“The banal of today will be in journals some day,” the Brazilian musician Chico Buarque once wrote. I don’t know if Buarque was thinking of his contemporary, Caio Fernando Abreu, when he wrote that lyric. But Moldy Strawberries, Abreu’s newly translated story collection, takes daily constraints and desires, neuroses and visions, and turns them into a powerful literary achievement. The book is a sensation in the most fundamental sense — a burning stimulus to the body and the mind.
While well-known and praised in Brazil, Abreu’s work is little known in the United States. Translated by Bruna Dantas Lobato, Moldy Strawberries introduces Abreu’s writing to Anglophone readers. Abreu wrote during the 1970s and ‘80s, when Brazil was under a series of repressive military dictatorships. Because Abreu’s journalism and fiction often focused on queer characters — he was himself bisexual — his work not surprisingly brought him to the attention of the Brazilian police and secret service. He lived outside of Brazil, in Europe, for some years, and died of AIDS in 1994. He was forty-eight.
Like a Sally Rooney novel or an episode of Seinfeld, much of Moldy Strawberries is just friends having conversations. The characters in the book — horny bohemians, lonely office workers, perplexed students, innocent activists, people with time on their hands and too much on their minds — do very little to subvert anything, except perhaps themselves. They smoke by a window, eat leftover chicken, walk down boulevards in the rain, and exasperate each other. In the story “Fat Tuesday,” two men meet on the dance floor at Carnival and one tells the other that “figs aren’t fruit, that they’re actually flowers that bloom inward.” Abreu’s people are those figs, constantly “moving between mirrors” as they seek to understand themselves.
Abreu crafts intellectual characters with wry swiftness. They are fully formed and frustrated when we encounter them, but Abreu peels away their superfluities to reveal their inner consciousness of themselves and each other. Suffused with desire, Moldy Strawberries offers dialogue, narratives, troubles, and achievements in service of seeing how connections are formed. The dancing man of “Fat Tuesday” was thinking about figs because he was about to kiss the other man’s lips which “were like a ripe fig cut into quarters, the pulp slowly torn from the round side to the tip with the blade of a knife, revealing the pink insides full of seeds.” Who wouldn’t make out with a man who could form metaphors like that?
The writer and filmmaker Kathleen Collins once wrote that a shared look of desire was “like a wire going back and forth” between people. Abreu takes that wire and pings it with his finger to feel how it shakes. For him, those wires are so boundless as to be almost astral. Two friends talk with each other:
‘Natural is people losing and meeting each other.’

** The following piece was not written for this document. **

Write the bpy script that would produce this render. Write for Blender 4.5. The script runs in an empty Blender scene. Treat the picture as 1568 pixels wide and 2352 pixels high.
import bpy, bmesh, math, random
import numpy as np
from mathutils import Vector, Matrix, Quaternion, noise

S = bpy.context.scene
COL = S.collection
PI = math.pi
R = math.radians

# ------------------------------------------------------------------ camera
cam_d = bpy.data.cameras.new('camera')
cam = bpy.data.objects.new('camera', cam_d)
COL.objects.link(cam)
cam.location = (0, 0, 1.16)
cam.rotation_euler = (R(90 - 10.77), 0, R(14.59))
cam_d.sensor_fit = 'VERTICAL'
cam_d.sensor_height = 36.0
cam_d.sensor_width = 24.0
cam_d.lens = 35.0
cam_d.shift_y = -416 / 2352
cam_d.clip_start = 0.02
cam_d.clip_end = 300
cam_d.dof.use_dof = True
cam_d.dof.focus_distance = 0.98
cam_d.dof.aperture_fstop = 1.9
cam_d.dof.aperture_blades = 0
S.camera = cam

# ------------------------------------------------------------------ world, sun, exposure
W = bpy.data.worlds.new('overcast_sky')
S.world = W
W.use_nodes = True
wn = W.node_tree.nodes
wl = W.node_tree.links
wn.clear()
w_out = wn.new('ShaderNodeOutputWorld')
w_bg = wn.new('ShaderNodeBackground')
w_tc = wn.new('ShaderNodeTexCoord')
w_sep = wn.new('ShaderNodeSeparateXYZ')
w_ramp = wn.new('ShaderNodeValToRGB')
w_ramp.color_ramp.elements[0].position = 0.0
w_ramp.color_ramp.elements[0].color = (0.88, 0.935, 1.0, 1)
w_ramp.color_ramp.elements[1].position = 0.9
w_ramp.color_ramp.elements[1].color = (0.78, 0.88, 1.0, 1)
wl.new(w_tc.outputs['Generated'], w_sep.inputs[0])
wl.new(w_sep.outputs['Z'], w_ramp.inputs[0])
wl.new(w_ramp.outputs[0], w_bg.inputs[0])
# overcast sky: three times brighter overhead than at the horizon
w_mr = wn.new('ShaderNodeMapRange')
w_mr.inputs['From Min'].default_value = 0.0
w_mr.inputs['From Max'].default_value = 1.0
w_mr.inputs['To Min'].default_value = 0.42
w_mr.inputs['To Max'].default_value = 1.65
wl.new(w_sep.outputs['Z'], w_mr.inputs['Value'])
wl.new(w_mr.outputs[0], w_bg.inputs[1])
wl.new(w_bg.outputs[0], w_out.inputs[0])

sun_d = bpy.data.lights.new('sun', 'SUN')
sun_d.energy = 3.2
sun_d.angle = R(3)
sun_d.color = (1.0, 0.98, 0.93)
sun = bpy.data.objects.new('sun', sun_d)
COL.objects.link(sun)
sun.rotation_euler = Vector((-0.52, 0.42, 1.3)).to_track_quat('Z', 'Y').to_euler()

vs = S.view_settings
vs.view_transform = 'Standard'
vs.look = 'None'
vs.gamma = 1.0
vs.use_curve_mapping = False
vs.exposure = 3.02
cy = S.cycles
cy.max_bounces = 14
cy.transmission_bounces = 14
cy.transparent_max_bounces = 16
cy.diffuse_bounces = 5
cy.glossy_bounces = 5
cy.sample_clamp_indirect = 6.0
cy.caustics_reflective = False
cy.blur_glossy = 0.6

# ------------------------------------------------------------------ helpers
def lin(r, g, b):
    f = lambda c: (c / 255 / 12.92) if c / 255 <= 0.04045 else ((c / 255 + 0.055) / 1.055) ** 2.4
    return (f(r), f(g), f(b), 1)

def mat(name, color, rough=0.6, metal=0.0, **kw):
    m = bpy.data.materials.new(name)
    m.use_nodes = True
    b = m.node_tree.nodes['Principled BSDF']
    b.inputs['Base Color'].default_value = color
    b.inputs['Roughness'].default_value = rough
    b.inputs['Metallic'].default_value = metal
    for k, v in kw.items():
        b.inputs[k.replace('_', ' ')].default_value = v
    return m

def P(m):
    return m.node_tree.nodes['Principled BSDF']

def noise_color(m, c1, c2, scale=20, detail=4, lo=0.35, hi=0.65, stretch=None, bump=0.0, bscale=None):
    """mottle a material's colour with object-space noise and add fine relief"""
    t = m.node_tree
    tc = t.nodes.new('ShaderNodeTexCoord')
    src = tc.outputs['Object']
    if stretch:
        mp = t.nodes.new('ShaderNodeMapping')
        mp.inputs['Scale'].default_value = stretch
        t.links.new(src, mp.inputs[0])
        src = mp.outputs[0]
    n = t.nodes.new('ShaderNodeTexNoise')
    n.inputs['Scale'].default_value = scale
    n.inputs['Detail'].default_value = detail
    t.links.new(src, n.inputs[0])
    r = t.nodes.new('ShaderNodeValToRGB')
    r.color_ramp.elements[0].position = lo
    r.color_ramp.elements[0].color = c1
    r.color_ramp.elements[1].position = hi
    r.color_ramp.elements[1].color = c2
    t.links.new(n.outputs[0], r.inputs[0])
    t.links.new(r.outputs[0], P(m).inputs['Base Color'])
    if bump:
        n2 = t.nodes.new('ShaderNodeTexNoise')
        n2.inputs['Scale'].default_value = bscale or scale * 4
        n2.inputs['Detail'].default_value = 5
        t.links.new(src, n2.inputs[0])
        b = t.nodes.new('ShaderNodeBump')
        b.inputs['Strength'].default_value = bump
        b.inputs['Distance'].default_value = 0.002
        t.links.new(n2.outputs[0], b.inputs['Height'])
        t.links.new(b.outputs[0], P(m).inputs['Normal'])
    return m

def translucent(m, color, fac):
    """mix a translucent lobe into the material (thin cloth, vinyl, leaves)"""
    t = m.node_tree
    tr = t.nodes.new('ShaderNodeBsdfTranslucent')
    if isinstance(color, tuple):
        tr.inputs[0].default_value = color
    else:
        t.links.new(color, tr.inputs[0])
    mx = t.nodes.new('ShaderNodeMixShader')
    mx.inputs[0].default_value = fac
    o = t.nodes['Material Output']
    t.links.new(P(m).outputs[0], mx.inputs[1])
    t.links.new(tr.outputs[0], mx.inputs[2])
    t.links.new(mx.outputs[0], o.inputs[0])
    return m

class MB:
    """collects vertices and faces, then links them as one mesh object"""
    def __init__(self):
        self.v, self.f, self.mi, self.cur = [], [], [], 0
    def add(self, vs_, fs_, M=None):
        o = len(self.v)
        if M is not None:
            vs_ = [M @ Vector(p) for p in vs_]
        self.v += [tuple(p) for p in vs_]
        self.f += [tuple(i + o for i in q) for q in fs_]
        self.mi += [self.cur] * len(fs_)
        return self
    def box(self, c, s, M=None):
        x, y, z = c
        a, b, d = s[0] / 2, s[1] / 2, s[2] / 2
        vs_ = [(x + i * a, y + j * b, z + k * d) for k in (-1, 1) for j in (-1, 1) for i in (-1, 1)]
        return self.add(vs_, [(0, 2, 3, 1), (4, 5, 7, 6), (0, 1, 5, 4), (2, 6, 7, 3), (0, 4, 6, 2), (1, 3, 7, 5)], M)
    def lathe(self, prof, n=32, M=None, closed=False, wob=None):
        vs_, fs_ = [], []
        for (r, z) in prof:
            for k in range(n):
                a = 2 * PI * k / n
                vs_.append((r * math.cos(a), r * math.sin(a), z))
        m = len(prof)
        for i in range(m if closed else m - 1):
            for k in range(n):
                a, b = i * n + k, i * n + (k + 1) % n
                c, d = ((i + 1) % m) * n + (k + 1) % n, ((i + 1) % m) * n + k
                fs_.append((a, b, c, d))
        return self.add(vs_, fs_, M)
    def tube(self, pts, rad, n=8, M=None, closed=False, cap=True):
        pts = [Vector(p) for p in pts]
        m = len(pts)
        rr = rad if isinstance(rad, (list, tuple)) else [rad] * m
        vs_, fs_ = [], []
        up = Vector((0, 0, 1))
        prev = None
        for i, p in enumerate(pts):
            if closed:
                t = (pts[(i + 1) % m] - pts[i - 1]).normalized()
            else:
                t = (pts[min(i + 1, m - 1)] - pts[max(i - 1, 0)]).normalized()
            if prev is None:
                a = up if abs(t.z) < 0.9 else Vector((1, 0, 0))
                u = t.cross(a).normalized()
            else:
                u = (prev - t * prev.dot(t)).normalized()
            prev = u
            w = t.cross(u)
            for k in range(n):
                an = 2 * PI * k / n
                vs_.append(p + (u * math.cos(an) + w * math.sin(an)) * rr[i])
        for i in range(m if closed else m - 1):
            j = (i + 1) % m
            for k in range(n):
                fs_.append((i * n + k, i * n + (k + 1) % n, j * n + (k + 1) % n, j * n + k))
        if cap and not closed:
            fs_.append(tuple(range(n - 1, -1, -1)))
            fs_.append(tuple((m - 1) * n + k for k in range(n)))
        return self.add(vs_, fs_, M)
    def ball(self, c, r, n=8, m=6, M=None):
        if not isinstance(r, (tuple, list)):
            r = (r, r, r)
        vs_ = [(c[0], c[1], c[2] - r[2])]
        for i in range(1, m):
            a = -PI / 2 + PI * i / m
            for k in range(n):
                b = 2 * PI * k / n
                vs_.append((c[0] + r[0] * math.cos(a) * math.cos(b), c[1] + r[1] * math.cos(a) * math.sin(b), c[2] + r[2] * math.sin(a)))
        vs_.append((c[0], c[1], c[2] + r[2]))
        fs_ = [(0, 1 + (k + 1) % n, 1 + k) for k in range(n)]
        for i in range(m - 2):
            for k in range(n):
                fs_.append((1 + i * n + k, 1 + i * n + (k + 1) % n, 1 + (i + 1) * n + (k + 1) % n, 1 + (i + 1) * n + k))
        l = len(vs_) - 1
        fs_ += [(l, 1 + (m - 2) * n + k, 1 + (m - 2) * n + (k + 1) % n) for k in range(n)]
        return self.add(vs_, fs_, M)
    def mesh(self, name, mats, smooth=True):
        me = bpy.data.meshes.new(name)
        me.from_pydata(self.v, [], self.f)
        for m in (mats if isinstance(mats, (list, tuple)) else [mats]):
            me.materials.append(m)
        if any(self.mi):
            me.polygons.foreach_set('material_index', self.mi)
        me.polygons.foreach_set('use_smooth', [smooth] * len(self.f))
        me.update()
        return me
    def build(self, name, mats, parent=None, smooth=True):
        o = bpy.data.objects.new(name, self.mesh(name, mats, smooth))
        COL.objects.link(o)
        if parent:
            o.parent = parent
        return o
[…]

‘Parallel lines meet at infinity.’
‘Infinity is endless. Infinity is never.’
‘Or forever.’
Lines chase each other across space; Abreu makes relationships seem intimate and capacious at once. His cultural relationships reach across spectra, as well. If I have one critique of the book, it’s that an introduction would have been useful for placing Abreu within his political and cultural context. His many influences and references, which range from Audrey Hepburn to Leibniz, signal a voracious mind while making a statement against the narrowly nationalistic repression of his time. The book has two dedications, one for his living friends (including the composer Caetano Veloso) and one for his dead ones (including John Lennon). Music plays a central role in the book. Some stories even begin with recommendations for accompaniments by musicians like the Brazilian singer Angela Ro Ro and the French composer Erik Satie.
Indeed, the eighteen stories are perhaps best understood as melodic variations on a theme. The simple constraint of Abreu’s writing allows for formal experimentation. Some of the pieces are just dialogue, while others consist of a single paragraph stretching over three or four pages. I hesitate to call the writing spare; the connotation seems to be that much lies behind the surface. But Abreu is blatant in the best way. I was often reminded of his Brazilian compatriot, Clarice Lispector, whose books seemed to wrench you straight into her nerve endings. But if Lispector’s writing draws its power from its claustrophobic transcendence, Abreu’s prose offers a meter to the trembling gravity that pulls us towards one another.
Such writing is “made of expectations rather than of cruel certainties,” to borrow a line from the story “Photographs.” Those ongoing expectations of each other — platonic, erotic, political, psychological — are sometimes fulfilled and sometimes not. But they always form the “moral intercourse” that matters to Abreu. Moldy Strawberries is a startling, sensuous, and pulpy journal of the meaning we make of each other.